11 Greg G   ~  Dec 14, 2012 12:36 pm

10) I think this is a PR move too. If the Yanks have the magnificently craptacular team it appears they will in 2014 (exagerating a bit), they will need something to draw fans to see a team on the decline before they can open up the checkbooks again in 2015.

2014 might be Ichiro's last season in the majors, and possibly Jeter's unless he tries to break Rose's hit record. Which might become a nightmare for the Yanks "braintrust."

Maybe there will be some pleasant surprises and some of the young pitchers will put it all together and my fears will not be realized, but I have a hard time believing that the Yanks can get under the 189 mil in 2014 and have the old guys around and Tex's fading numbers and ARod giving us all he has left. 2014 is as close to rebuilding as the Yanks have been able to do, in the win now era of Steinbrenner ownership.

That said, it will be interesting when the 2015 hot stove opens and the Yanks come out with both checkbooks blazing.

12 Chris   ~  Dec 14, 2012 1:19 pm

[9] So when he came to the Yankees he just somehow magically played far better than he's capable of now? And that's a better explanation than getting out of loser-town with the Ms gave him a reason to play hard again?

Still definitely a PR move.

13 Chyll Will   ~  Dec 14, 2012 2:49 pm

Ichiro and Jeter are outliers for old players (for whatever reason). I don't mind having them around for 2014 regardless of what they don't have; like Greg said it might be their last season. I'm more and more certain Alex retires well before his contract is through; his hips won't lie, let's just say.

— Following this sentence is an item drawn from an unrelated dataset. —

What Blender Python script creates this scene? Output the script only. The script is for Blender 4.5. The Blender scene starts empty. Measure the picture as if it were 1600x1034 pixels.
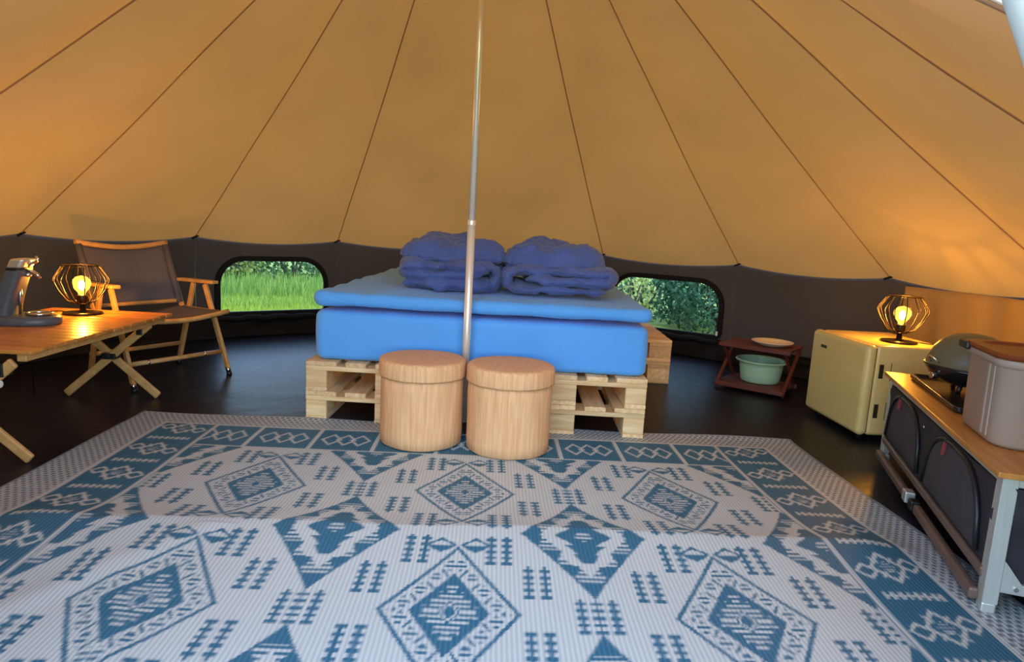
import bpy, math, random
import numpy as np
from mathutils import Vector, Matrix, noise
R_ = random.Random(7)
scene = bpy.context.scene
COL = scene.collection
PI = math.pi

# ------------------------------------------------------------------ camera
def make_camera():
    f, pitch, roll, yaw, h = 1019.83, 0.155695, 0.053745, 0.033566, 0.95137
    cp, sp, cr, sr, cy, sy = math.cos(pitch), math.sin(pitch), math.cos(roll), math.sin(roll), math.cos(yaw), math.sin(yaw)
    def yw(v): return Vector((v[0]*cy + v[1]*sy, -v[0]*sy + v[1]*cy, v[2]))
    r = yw((cr, sr*sp, sr*cp)); u = yw((-sr, cr*sp, cr*cp)); d = yw((0, cp, -sp))
    cam = bpy.data.cameras.new('camera'); o = bpy.data.objects.new('camera', cam); COL.objects.link(o)
    m = Matrix((r, u, -d)).transposed().to_4x4(); m.translation = (0, 0, h)
    o.matrix_world = m
    cam.sensor_width = 36; cam.lens = f/1600*36; cam.clip_start = 0.02; cam.clip_end = 300
    scene.camera = o
make_camera()

# ------------------------------------------------------------------ sky, exposure
w = bpy.data.worlds.new('sky'); scene.world = w; w.use_nodes = True
nt = w.node_tree; nt.nodes.clear()
sky = nt.nodes.new('ShaderNodeTexSky'); sky.sky_type = 'NISHITA'; sky.sun_disc = False
sky.sun_elevation = math.radians(52); sky.sun_rotation = math.radians(185); sky.air_density = 1.0; sky.dust_density = 0.4; sky.ozone_density = 1.0
hsv = nt.nodes.new('ShaderNodeHueSaturation'); hsv.inputs['Saturation'].default_value = 1.0
bg = nt.nodes.new('ShaderNodeBackground'); bg.inputs['Strength'].default_value = 0.80
out = nt.nodes.new('ShaderNodeOutputWorld')
nt.links.new(sky.outputs[0], hsv.inputs['Color']); nt.links.new(hsv.outputs[0], bg.inputs['Color']); nt.links.new(bg.outputs[0], out.inputs['Surface'])
vs = scene.view_settings
vs.view_transform = 'Standard'; vs.look = 'None'; vs.gamma = 1.0; vs.use_curve_mapping = False
vs.exposure = 0.0
scene.cycles.max_bounces = 10; scene.cycles.diffuse_bounces = 6; scene.cycles.transparent_max_bounces = 12
scene.cycles.use_denoising = True
scene.cycles.sample_clamp_indirect = 6.0

# ------------------------------------------------------------------ helpers
def srgb(r, g, b):
    return tuple(((c/255)/12.92 if c/255 <= 0.04045 else ((c/255+0.055)/1.055)**2.4) for c in (r, g, b)) + (1,)

class MB:
    def __init__(s): s.v = []; s.f = []; s.sm = []
    def add(s, vs_, fs, smooth=False):
        n = len(s.v); s.v += [tuple(p) for p in vs_]; s.f += [tuple(i+n for i in q) for q in fs]; s.sm += [smooth]*len(fs); return s
    def box(s, c, size, rot=None):
        hx, hy, hz = size[0]/2, size[1]/2, size[2]/2
        P = [Vector((x*hx, y*hy, z*hz)) for z in (-1, 1) for y in (-1, 1) for x in (-1, 1)]
        if rot is not None: P = [rot @ p for p in P]
        P = [p + Vector(c) for p in P]
        return s.add(P, [(0, 2, 3, 1), (4, 5, 7, 6), (0, 1, 5, 4), (2, 6, 7, 3), (0, 4, 6, 2), (1, 3, 7, 5)])
    def bar(s, p0, p1, wd, ht, up=(0, 0, 1)):
        # rectangular bar between two points: wd across, ht along `up`
        p0, p1 = Vector(p0), Vector(p1); d = (p1-p0).normalized(); up = Vector(up)
        sx = d.cross(up)
        if sx.length < 1e-4: sx = d.cross(Vector((1, 0, 0)))
        sx.normalize(); uu = sx.cross(d).normalized()
        P = []
        for p in (p0, p1):
            for a, b in ((-1, -1), (1, -1), (1, 1), (-1, 1)): P.append(p + sx*a*wd/2 + uu*b*ht/2)
        return s.add(P, [(0, 1, 2, 3), (7, 6, 5, 4), (0, 4, 5, 1), (1, 5, 6, 2), (2, 6, 7, 3), (3, 7, 4, 0)])
    def cyl(s, p0, p1, r0, r1=None, n=16, caps=True, smooth=True):
        r1 = r0 if r1 is None else r1
        return s.tube([p0, p1], [r0, r1], n, caps, smooth)
    def tube(s, pts, r, n=8, caps=True, smooth=True, closed=False):
        pts = [Vector(p) for p in pts]; N = len(pts)
        rr = list(r) if hasattr(r, '__len__') else [r]*N
        V = []; prev = None
        for i, p in enumerate(pts):
            if closed: d = pts[(i+1) % N]-pts[i-1]
            else: d = pts[min(i+1, N-1)]-pts[max(i-1, 0)]
            d.normalize()
            if prev is None:
                a = Vector((0, 0, 1)) if abs(d.z) < 0.9 else Vector((1, 0, 0))
                x = d.cross(a).normalized()
            else:
                x = (prev - d*prev.dot(d)).normalized()
            prev = x; y = d.cross(x)
            for k in range(n):
                t = 2*PI*k/n; V.append(p + (x*math.cos(t)+y*math.sin(t))*rr[i])
        F = []
        for i in range(N if closed else N-1):
            for k in range(n):
                a = i*n+k; b = i*n+(k+1) % n; j = ((i+1) % N)*n
                F.append((a, b, j+(k+1) % n, j+k))
        s.add(V, F, smooth)
        if caps and not closed:
            m = len(s.v)-len(V)
            s.f += [tuple(m+k for k in reversed(range(n))), tuple(m+(N-1)*n+k for k in range(n))]; s.sm += [False, False]
        return s
    def lathe(s, prof, n=32, c=(0, 0, 0), smooth=True, sx=1.0, sy=1.0):
        V = []; N = len(prof)
        for r, z in prof:
            for k in range(n):
                t = 2*PI*k/n; V.append((c[0]+r*math.cos(t)*sx, c[1]+r*math.sin(t)*sy, c[2]+z))
        F = []
        for i in range(N-1):
            for k in range(n):
                F.append((i*n+k, i*n+(k+1) % n, (i+1)*n+(k+1) % n, (i+1)*n+k))
        s.add(V, F, smooth)
        m = len(s.v)-len(V)
        if prof[0][0] > 1e-5: s.f.append(tuple(m+k for k in reversed(range(n)))); s.sm.append(False)
        if prof[-1][0] > 1e-5: s.f.append(tuple(m+(N-1)*n+k for k in range(n))); s.sm.append(False)
        return s
    def prism(s, outline, y0, y1, axis='y'):
        # outline of (a, b) extruded along an axis
        n = len(outline)
        def P(a, b, t): return {'y': (a, t, b), 'x': (t, a, b), 'z': (a, b, t)}[axis]
        V = [P(a, b, y0) for a, b in outline]+[P(a, b, y1) for a, b in outline]
        F = [tuple(range(n)), tuple(reversed(range(n, 2*n)))]+[(i, i+n, (i+1) % n+n, (i+1) % n) for i in range(n)]
        return s.add(V, F)
    def grid(s, fn, nu, nv, smooth=True, keep=None):
        V = [fn(i/nu, j/nv) for j in range(nv+1) for i in range(nu+1)]
        F = [(j*(nu+1)+i, j*(nu+1)+i+1, (j+1)*(nu+1)+i+1, (j+1)*(nu+1)+i) for j in range(nv) for i in range(nu)
             if keep is None or keep((i+.5)/nu, (j+.5)/nv)]
        return s.add(V, F, smooth)
    def mesh(s, name, mat):
        me = bpy.data.meshes.new(name); me.from_pydata(s.v, [], s.f)
        me.polygons.foreach_set('use_smooth', s.sm); me.materials.append(mat); me.update()
        return me
    def build(s, name, mat, parent=None, bevel=0, seg=2, subsurf=0, weld=False):
        o = bpy.data.objects.new(name, s.mesh(name, mat)); COL.objects.link(o)
        if parent is not None: o.parent = parent
        if weld: o.modifiers.new('Weld', 'WELD').merge_threshold = 1e-4
        if bevel:
            b = o.modifiers.new('Bevel', 'BEVEL'); b.width = bevel; b.segments = seg; b.limit_method = 'ANGLE'; b.angle_limit = 0.6
            b.harden_normals = False
        if subsurf:
            q = o.modifiers.new('Subd', 'SUBSURF'); q.levels = subsurf; q.render_levels = subsurf
        return o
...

And Brett has an important year coming up; if he can stay healthy and produce solid speed-guy numbers, I'd keep him a few years more, but if he gets injured again, they'll probably let him go and let someone else take that risk for better or for worse.

But honestly, I have no idea what they intend to do. They seem to be all over the map with their intentions and decisions; trading good talent they were impatient with for peaking players that decline almost immediately, all while trying to avoid a bigfoot tax that may not even be as bad as they think. $12 million for Youk and two years of Ichiro seems like they really don't have their isht together.

14 monkeypants   ~  Dec 14, 2012 8:23 pm

[12] Who knows why he played better. Maybe it was a 240 PA dead cat bounce. His OBP was still only .340, coming mostly from .322 BA. Plus his numbers were helped by 5 HRs. Can he maintain that kind of performance for 450 PA? At age 40? After a couple of pretty bad years in Seattle? I doubt it.

But whatever. As Chyll points out [13], there seems to be little plan at all.